Anxiety & Routines
I’ve always known that children thrived when they had structure put in place. It allows them to know the boundaries. And although I have always done my best to stick to a routine and schedule, it was when we started having consistent struggles around bedtime that I decided to enforce a much more specific schedule.
Visual Aids
I created a visual chart/checklist for my daughter. This way, I removed all of her excuses and it was no longer me she was fighting with, it was the chart. “The chart says you have to do it, so we might as well.” This chart included pjs, brushing teeth, going to the bathroom, getting a drink of water, and reading a book. We checked all of these off so she couldn’t get out of bed claiming she needed water, etc. It was time for bed. We noticed after just the first two nights it made a huge difference!
The visual aids as well as getting to check everything off was motivating for her and she was excited to accomplish each task. I laminated it and then we would use a dry erase marker and just wipe it clean after the week (using a protective sleeve will work the same). I made sure to also hype up what a great job she did every time she accomplished a task. It was something for her to proud of and she was therefore more willing to check of the next task so she could get the praise all over again. Instead of arguing and getting negative attention, she was receiving positive attention and positive reinforcements.

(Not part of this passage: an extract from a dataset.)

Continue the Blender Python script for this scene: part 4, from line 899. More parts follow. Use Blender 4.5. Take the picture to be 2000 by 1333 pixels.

I did this again when her anxiety really started to become a problem. I cut out pictures of different activities we did throughout the day. This included breakfast, school, pickup, after-school activities, dinner, play time, bedtime, etc. We would put all of the activities to map out our day. This way, she knew what to expect. Playtime was after dinner, so asking for her iPad or to go off and play outside wasn’t an option. She also knew that after playtime, it was time to get ready for bed - not time for a snack or dessert.
Transition Warnings
Lastly, the use of timers or providing notice that an activity was coming to an end was also incredibly helpful for transitions. Prompting her that she had 5 minutes, then 3 minutes, allowed her to mentally note the activity was coming to an end (this is helpful when on the playground as well). By using the timer, it removed me from the role as “bad guy”. It was the timer she could be frustrated with. I noticed there were far less tantrums when I gave her a warning rather than just telling her, “Hey it’s time for _____ now!”
Sticking to the routine and following through with the expectations is important. If you cave when the meltdown occurs, they know that if they do this again and push hard enough, they will eventually get their way. The first few times may be difficult. Some will accept the expectations faster than others. But if you stick to your guns, eventually they will know that their efforts aren’t effective and this is the expectation. Period.
Note: if you get a visual timer where your child can see the time dwindling, it also provides as a visual warning when time is almost up. This is a great tool for time management in general.